The First Church of Christ, Scientist in Manhattan is a 1903 building located at Central Park West and 96th Street in the Upper West Side of Manhattan, New York City. The building is a designated New York City landmark.


The building, designed by Carrère & Hastings, was completed in 1903, is described by New York Times architectural historian Christopher Gray as "one of the city's most sumptuous churches." The style reminiscent of the churches of Nicholas Hawksmoor, a combination of English Baroque and French Beaux-Arts detailing. The building featured stained-glass windows by John LaFarge. The window over the front door was named "Touch Me Not" and was based on John 20:17, depicting Jesus' encounter with Mary Magdalene outside the tomb.

It featured mosaics, gold-plated chandeliers, marble floors, curved pews made of Circassian walnut, and elevators called "moving rooms" because they were large enough to hold 20 people.

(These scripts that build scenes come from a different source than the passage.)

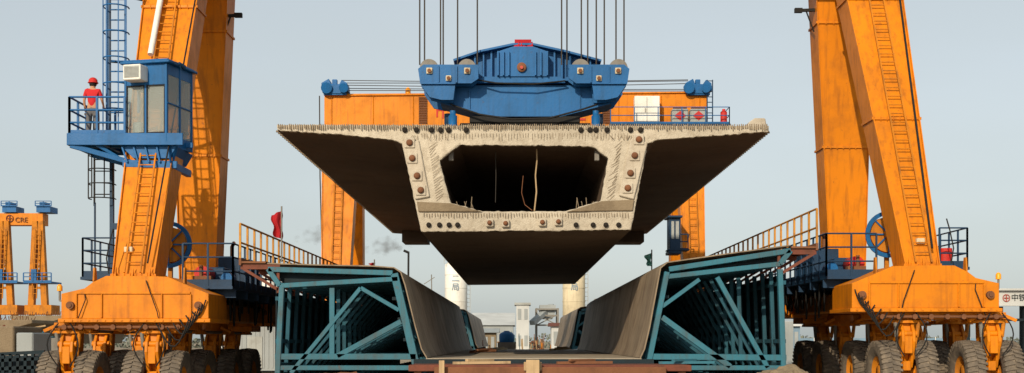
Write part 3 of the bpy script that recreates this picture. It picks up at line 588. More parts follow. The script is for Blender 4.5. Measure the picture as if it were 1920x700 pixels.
# ================================================================= FORMWORK
FY=31.5
def form(side,y0,n,spc,label,detail=True):
    t=thing('side_formwork',label,'formwork',((-4.6 if side<0 else 5.0),y0,0),'side forms of the casting moulds')
    if side<0:
        sk=[(500,495),(600,498),(700,500),(738,503),(750,511),(758,535),(777,612),(789,655),(799,672)]
        web=[(736,513),(778,668)]
        mem=[((502,505),(736,512),.13),((502,504),(524,536),.13),((524,536),(746,523),.12),((739,513),(781,690),.19),((515,669),(780,669),.15),((528,538),(520,700),.18),((622,540),(622,668),.10),((676,540),(545,700),.10),((676,540),(748,582),.10),((752,603),(632,668),.13),((522,690),(780,690),.12)]
        mem2=[((502,505),(736,512),.11),((524,536),(746,523),.11),((739,516),(779,690),.13),((515,669),(780,669),.1),((528,538),(520,700),.14),((622,540),(622,668),.08),((676,540),(545,700),.08),((752,603),(632,668),.10)]
        wedge=[(512,510),(736,516),(742,520),(526,530)]
        feet=(520,650,780)
    else:
        sk=[(1483,461),(1400,472),(1300,486),(1252,493),(1240,503),(1235,530),(1220,612),(1210,655),(1202,672)]
        web=[(1252,508),(1216,668)]
        mem=[((1483,470),(1255,505),.13),((1483,470),(1463,495),.13),((1463,495),(1250,519),.12),((1251,510),(1215,690),.19),((1216,669),(1475,671),.15),((1463,505),(1470,700),.17),((1345,520),(1440,690),.12),((1242,595),(1370,688),.14),((1242,575),(1312,524),.10),((1216,690),(1475,690),.12)]
        mem2=[((1483,470),(1255,505),.12),((1463,495),(1250,519),.12),((1251,514),(1217,690),.13),((1216,669),(1475,671),.1),((1463,505),(1470,700),.13),((1345,520),(1440,690),.09),((1400,516),(1405,668),.07),((1242,595),(1370,688),.10)]
        wedge=[(1472,478),(1255,514),(1254,517),(1460,490)]
        feet=(1470,1350,1218)
    L=(n-1)*spc
    b=MB(); pts=XZ(sk,FY)
    b.strip(pts,-.03 if side<0 else .03,y0+.05,y0+L+.1)
    b.build('form_face',FST,t,fix=False)
    for f in (.3,.55,.8):
        b=MB(); a=V(XZ(web,FY)[0]); c=V(XZ(web,FY)[1]); p=a.lerp(c,f); b.bar((p[0]+side*.12,y0+.2,p[1]),(p[0]+side*.12,y0+L,p[1]),.16,.08); b.build('stiffener_rail',TED,t)
    for f in (.2,.4,.6,.8):
        b=MB(); a=V(XZ(sk,FY)[0]); c=V(XZ(sk,FY)[3]); p=a.lerp(c,f); b.bar((p[0],y0+.2,p[1]-.16),(p[0],y0+L,p[1]-.16),.08,.14); b.build('stiffener_rail',TED,t)
    b=MB(); b.prism(XZ(wedge,FY),y0+.3,y0+.34); b.build('flange_closure',TED,t)
    ex=P(feet[0],0,FY).x+side*.22
    b=MB(); b.box((ex-.012,y0+1.0,.5),(ex+.012,y0+L,P(0,541 if side<0 else 510,FY).z)); b.build('added_shade_sheet',TED,t)  # added dark sheet, blocks light and view to darken the truss interior
    def fr(mm,m,y,w):
        f=MB()
        for a,c,ww in mm:
            pa=P(*a,FY); pc=P(*c,FY); f.bar((pa.x,y+.07,pa.z),(pc.x,y+.07,pc.z),w,ww)
        for px in feet: x=P(px,0,FY).x; f.box((x-.07,y,0),(x+.07,y+.13,1.1))
        return f.build('truss_frame',m,t,bevel=.008 if detail else 0)
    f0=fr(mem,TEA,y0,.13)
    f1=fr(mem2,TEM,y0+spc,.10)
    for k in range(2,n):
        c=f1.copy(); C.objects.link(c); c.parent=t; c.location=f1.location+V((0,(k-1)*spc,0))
    kd=min(n-2,13)+.4
    b=MB(); wz=XZ([(530,545),(744,528),(780,690),(524,690)] if side<0 else [(1460,500),(1250,524),(1218,690),(1466,690)],FY); b.prism(wz,y0+kd*spc,y0+(kd+.02)*spc); b.build('added_shade_plate',TED,t)  # added dark plate closing the truss so its depth reads as shade
    for px,py in ((feet[0],560 if side<0 else 530),(feet[0],640),(feet[0],685)):
        b=MB(); p=P(px,py,FY); b.bar((p.x,y0,p.z),(p.x,y0+L,p.z),.1,.1); b.build('longitudinal_tie',TEM,t)
    if side<0: xi,xo,zw=P(498,0,FY).x,P(450,0,FY).x,P(0,490,FY).z
    else: xi,xo,zw=P(1484,0,FY).x,P(1532,0,FY).x,P(0,462,FY).z
    b=MB(); b.box((xi,y0,zw-.05),(xo,y0+L,zw)); b.box((xo-.03,y0-.01,zw-.1),(xo+.03,y0+L,zw+.08)); b.build('walkway_plank',RST,t)
    for k in range(0,n,2):
        b=MB(); y=y0+.1+k*spc; b.bar((xi-side*.35,y,zw-.14),(xo,y,zw-.14),.08,.12); b.bar((xo-side*.03,y,zw-.16),(xi-side*.3,y,zw-.72),.07); b.bar((xi-side*.3,y,zw-.14),(xi-side*.3,y,zw-.8),.07)
        b.build('walkway_bracket',RBR,t)
    b=MB(); railing(b,[(xo,y0+.02,zw),(xo,y0+L,zw)],.95,.85 if detail else 2,.026,(.5,),0)
    b.build('walkway_rail',YEL,t)
    return t
form(-1,31.5,30,1.12,'left teal truss-backed side form of the open mould under the girder')
form(1,31.5,30,1.12,'right teal truss-backed side form of the open mould, its flange sloping up')
form(-1,74,12,2.6,'small distant side form seen through the mould gap, left of centre',False)
form(1,74,12,2.6,'small distant side form seen through the mould gap, right of centre',False)
bf=thing('bottom_formwork','flat steel floor of the mould between the two side forms','formwork',(.4,31.4,0))
xa,xb=P(799,0,FY).x,P(1202,0,FY).x; zt=P(0,672,FY).z
b=MB(); b.box((xa,31.4,zt-.06),(xb,64,zt)); b.build('floor_plate',FLR,bf)
b=MB(); b.box((xa-.3,31.3,zt-.22),(xb+.3,31.39,zt-.02)); b.build('end_bearer',TED,bf)
for k in range(17):
    b=MB(); b.box((xa,31.5+k*2,zt-.3),(xb,31.65+k*2,zt-.062)); b.build('cross_bearer',RST,bf)
for x in (xa+.1,xa+1.4,.4,xb-1.4,xb-.1):
    b=MB(); b.box((x-.1,31.7,0),(x+.1,31.9,zt-.3)); b.build('support_leg',TED,bf)
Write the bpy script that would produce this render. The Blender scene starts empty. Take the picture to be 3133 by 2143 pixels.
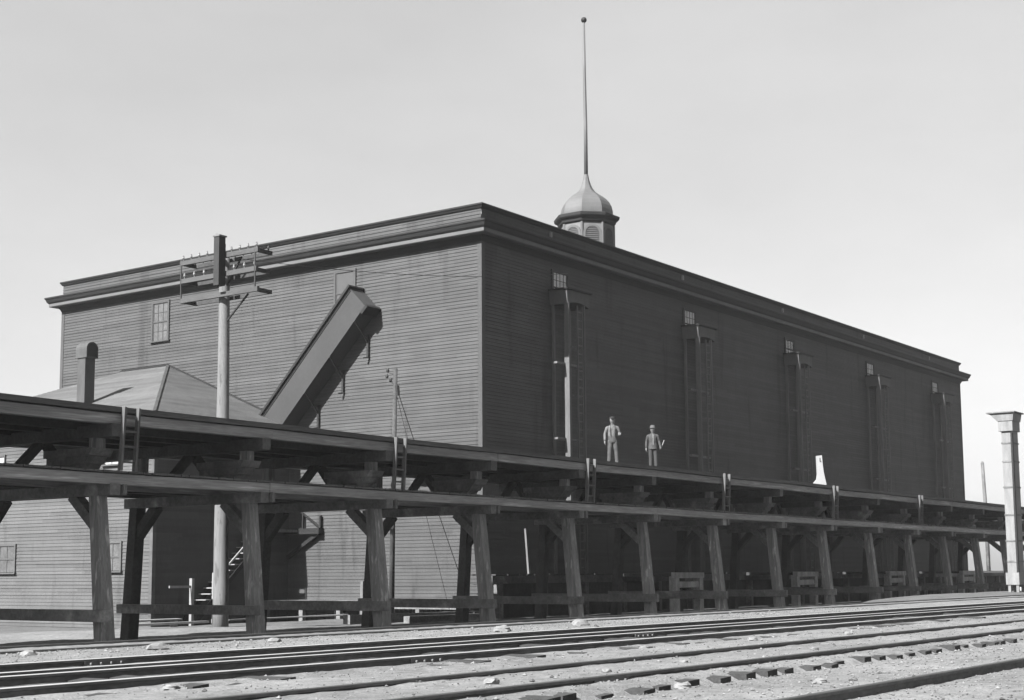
import bpy, math, random
from mathutils import Vector, Matrix, noise
random.seed(7)
R = math.radians
C = bpy.context.scene.collection
sc = bpy.context.scene

# ------------------------------------------------------------------ camera, sky, sun
cam_d = bpy.data.cameras.new('camera')
cam = bpy.data.objects.new('camera', cam_d)
C.objects.link(cam)
YAW, PIT, ROLL = R(35.629), R(6.900), R(-0.381)
fw = Vector((math.cos(YAW), math.sin(YAW), 0)); rt = Vector((math.sin(YAW), -math.cos(YAW), 0)); up = Vector((0, 0, 1))
fw2 = fw*math.cos(PIT) + up*math.sin(PIT); up2 = up*math.cos(PIT) - fw*math.sin(PIT)
rt3 = rt*math.cos(ROLL) + up2*math.sin(ROLL); up3 = up2*math.cos(ROLL) - rt*math.sin(ROLL)
M = Matrix((rt3, up3, -fw2)).transposed().to_4x4()
M.translation = Vector((0, 0, 1.7))
cam.matrix_world = M
cam_d.sensor_fit = 'HORIZONTAL'; cam_d.sensor_width = 36
cam_d.lens = 4469.25/3133*36
cam_d.shift_y = 144.56/3133
cam_d.clip_start = 0.1; cam_d.clip_end = 8000
sc.camera = cam

SUN_EL, SUN_AZ = R(40), R(175)           # azimuth measured from +X toward +Y
sd = Vector((math.cos(SUN_AZ)*math.cos(SUN_EL), math.sin(SUN_AZ)*math.cos(SUN_EL), math.sin(SUN_EL)))
w = bpy.data.worlds.new('World'); sc.world = w; w.use_nodes = True
nt = w.node_tree; nt.nodes.clear()
sky = nt.nodes.new('ShaderNodeTexSky'); sky.sky_type = 'NISHITA'; sky.sun_disc = False
sky.sun_elevation = SUN_EL; sky.sun_rotation = math.atan2(sd.x, sd.y)
sky.air_density = 1.0; sky.dust_density = 3.0; sky.ozone_density = 1.0
bw = nt.nodes.new('ShaderNodeRGBToBW')
bgn = nt.nodes.new('ShaderNodeBackground'); bgn.inputs['Strength'].default_value = 0.056
outw = nt.nodes.new('ShaderNodeOutputWorld')
nt.links.new(sky.outputs[0], bw.inputs[0]); pw = nt.nodes.new('ShaderNodeMath'); pw.operation = 'POWER'; pw.inputs[1].default_value = 0.55       # thin overcast evens out the sky
ml = nt.nodes.new('ShaderNodeMath'); ml.operation = 'MULTIPLY'; ml.inputs[1].default_value = 1.64
wtc = nt.nodes.new('ShaderNodeTexCoord'); wmp = nt.nodes.new('ShaderNodeMapping'); wmp.inputs['Scale'].default_value = (1.2, 1.2, 3.2)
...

The church was designated a New York City landmark in 1974, and is a contributing property to the federally designated Central Park West Historic District.

Building use

In 2004 the building was sold to the Crenshaw Christian Center and the Christian Science congregation merged with the congregation of the Second Church of Christ, Scientist.

In June 2014, after almost ten years in the building, the Crenshaw Christian Center sold the building to 361 Central Park L.L.C. for $26 million. The new owner planned to convert the 47,000-square-foot structure to condominiums. However, the condominium plan was rejected by the zoning appears board. In January 2018 the Children's Museum of Manhattan announced that it had acquired the building. In June 2020 the renovation plan was approved by the city's Landmarks Preservation Commission.


The congregation was organized in 1886 by Augusta Emma Stetson. The congregation gave Stetson the lot adjacent to the Church on West 96th St, where she lived in a neo-Georgian house. Stetson's house was demolished in 1930, replaced by a "mild(ly) Art Deco" apartment building designed by Thomas W. Lamb.

The congregation met in rented space before construction of the church.